Tuesday marks the two-year anniversary of Red Auerbach’s death. I only met him once, at a book signing at our shared alma mater, George Washington University, but I’ll always remember it. This was back in 2004. He had just turned 87, but was still sharp as a Ginzu.
GW athletic director Jack Kvancz, Red’s long-time friend (and a co-star in John Feinstein’s “Let me Tell You a Story”) remembers that night. A few hours before the book signing event, which was held in a curtained off portion of GW’s gym (the court is named in Red’s honor), Red was tired and not exactly in the mood to entertain a handful of donors.

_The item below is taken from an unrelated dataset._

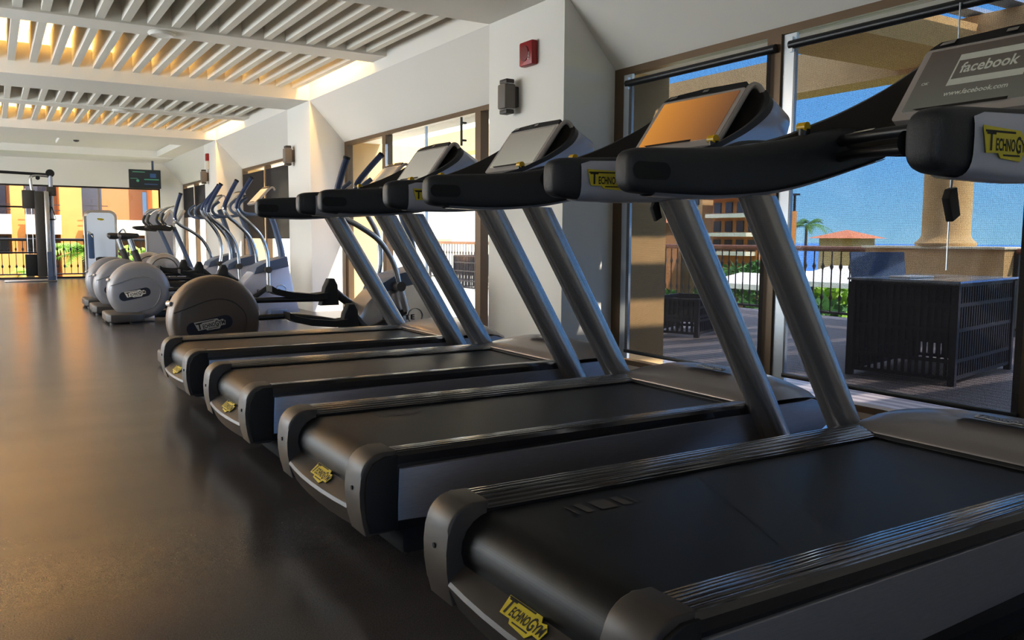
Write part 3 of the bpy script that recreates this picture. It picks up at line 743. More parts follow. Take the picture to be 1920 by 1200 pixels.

Never much of a B.S. artist, he stayed quiet. Kvancz, one of the most gregarious and helpful people I met in college, knew what to do.
“Why don’t you tell some Togo Palazzi stories?”

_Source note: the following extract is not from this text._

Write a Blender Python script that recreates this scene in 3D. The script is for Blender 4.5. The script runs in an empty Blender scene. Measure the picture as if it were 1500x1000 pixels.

In case you were wondering, Palazzi is a Worcester basketball legend. He was a star at Holy Cross in the ’50s and went on to play two-plus seasons for the Celtics. Was he well known outside New England? No. Was he a superstar NBA player? No.

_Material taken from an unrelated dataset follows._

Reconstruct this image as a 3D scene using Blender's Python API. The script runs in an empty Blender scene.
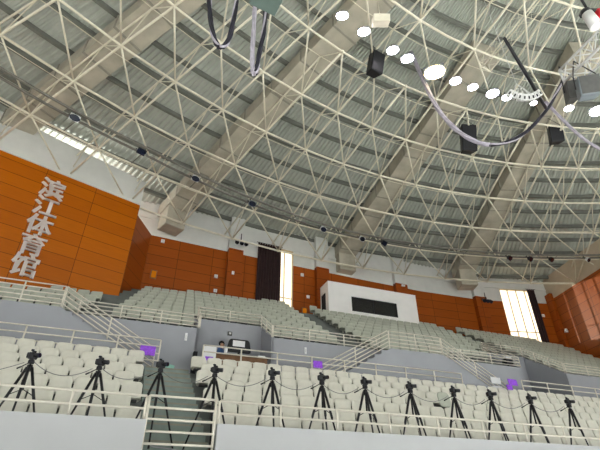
import bpy, bmesh, math, random
from mathutils import Vector as V, Matrix as M
random.seed(7)
sc = bpy.context.scene
COL = sc.collection
R = math.radians
# ---------------------------------------------------------------- camera, world, sun, exposure
cam_data = bpy.data.cameras.new('camera'); cam = bpy.data.objects.new('camera', cam_data); COL.objects.link(cam)
cam_data.sensor_width = 36; cam_data.lens = 27; cam_data.clip_start = .1; cam_data.clip_end = 300
cam.location = (0, 0, 1.6); cam.rotation_euler = (R(90 + 32.6), 0, 0)
sc.camera = cam
w = bpy.data.worlds.new('world'); sc.world = w; w.use_nodes = True
w.node_tree.nodes['Background'].inputs[0].default_value = (.97, .99, 1, 1)
w.node_tree.nodes['Background'].inputs[1].default_value = 1.0
sun_d = bpy.data.lights.new('sun', 'SUN'); sun = bpy.data.objects.new('sun', sun_d); COL.objects.link(sun)
sun_d.energy = 14; sun_d.angle = R(1.0); sun_d.color = (1, .86, .68)
sun.location = (8, 60, 30)
sun.rotation_euler = V((3.5, -4.0, -.75)).to_track_quat('-Z', 'Y').to_euler()
sc.view_settings.view_transform = 'Standard'; sc.view_settings.look = 'None'
sc.view_settings.exposure = 0.15; sc.view_settings.gamma = 1.0; sc.view_settings.use_curve_mapping = False
def area(name, loc, target, size, energy, color=(1, .96, .9)):
    d = bpy.data.lights.new(name, 'AREA'); d.shape = 'DISK'; d.size = size; d.energy = energy; d.color = color
    o = bpy.data.objects.new(name, d); COL.objects.link(o); o.location = loc
    o.rotation_euler = (V(target) - V(loc)).to_track_quat('-Z', 'Y').to_euler()
    return o
# unseen floodlight bank added over the court for light, behind and above the viewer
for x, y in ((4, -6), (14, -2), (22, 2)):
    area('added_floodlight_bank', (x, y, 15.5), (x, y - 1, 0), 3.0, 4200, (.97, .99, 1)).data.spread = R(100)
# assumed daylight: unseen area light behind the left sign wall, added to brighten deck
area('assumed_daylight', (-13.2, 18.6, 15.6), (-4, 9, 19.5), 1.8, 450, (1, .98, .94))

# ---------------------------------------------------------------- materials
def lin(c): return tuple(((v / 255) / 12.92 if v / 255 <= .04045 else ((v / 255 + .055) / 1.055) ** 2.4) for v in c)
def mat(name, rgb, rough=.6, metal=0.0, var=.12, scale=3.0, bump=.0, spec=.4):
    m = bpy.data.materials.new(name); m.use_nodes = True; nt = m.node_tree; b = nt.nodes['Principled BSDF']
    c = lin(rgb)
    tc = nt.nodes.new('ShaderNodeTexCoord'); no = nt.nodes.new('ShaderNodeTexNoise')
    no.inputs['Scale'].default_value = scale; no.inputs['Detail'].default_value = 5
    nt.links.new(tc.outputs['Object'], no.inputs['Vector'])
    r = nt.nodes.new('ShaderNodeValToRGB')
    r.color_ramp.elements[0].position = .3; r.color_ramp.elements[1].position = .7
    r.color_ramp.elements[0].color = tuple(v * (1 - var) for v in c) + (1,)
    r.color_ramp.elements[1].color = tuple(min(1, v * (1 + var)) for v in c) + (1,)
    nt.links.new(no.outputs['Fac'], r.inputs['Fac']); nt.links.new(r.outputs['Color'], b.inputs['Base Color'])
    b.inputs['Roughness'].default_value = rough; b.inputs['Metallic'].default_value = metal
    b.inputs['Specular IOR Level'].default_value = spec
    if bump:
        bp = nt.nodes.new('ShaderNodeBump'); bp.inputs['Strength'].default_value = bump; bp.inputs['Distance'].default_value = .02
        nt.links.new(no.outputs['Fac'], bp.inputs['Height']); nt.links.new(bp.outputs['Normal'], b.inputs['Normal'])
    return m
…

But Red loved talking about him. Just like that, at 87 years old, he rattled off four or five Palazzi stories. Kvancz got Red going, which I’m thankful for. If he wasn’t in a good mood, I probably wouldn’t have been able to meet him that night.
Kvancz, who played hoops at Boston College in the mid-1960s for then coach Bob Cousy, misses his friend, especially his stories.
“You just wound him up,” he said, “and let him go.”
Expect the Celtics to acknowledge him in some way Tuesday night.
“I think about Red all the time,” Paul Pierce said at practice today. “…I was used to him being there, handing me a cigar before the game. He’s definitely in my thoughts.”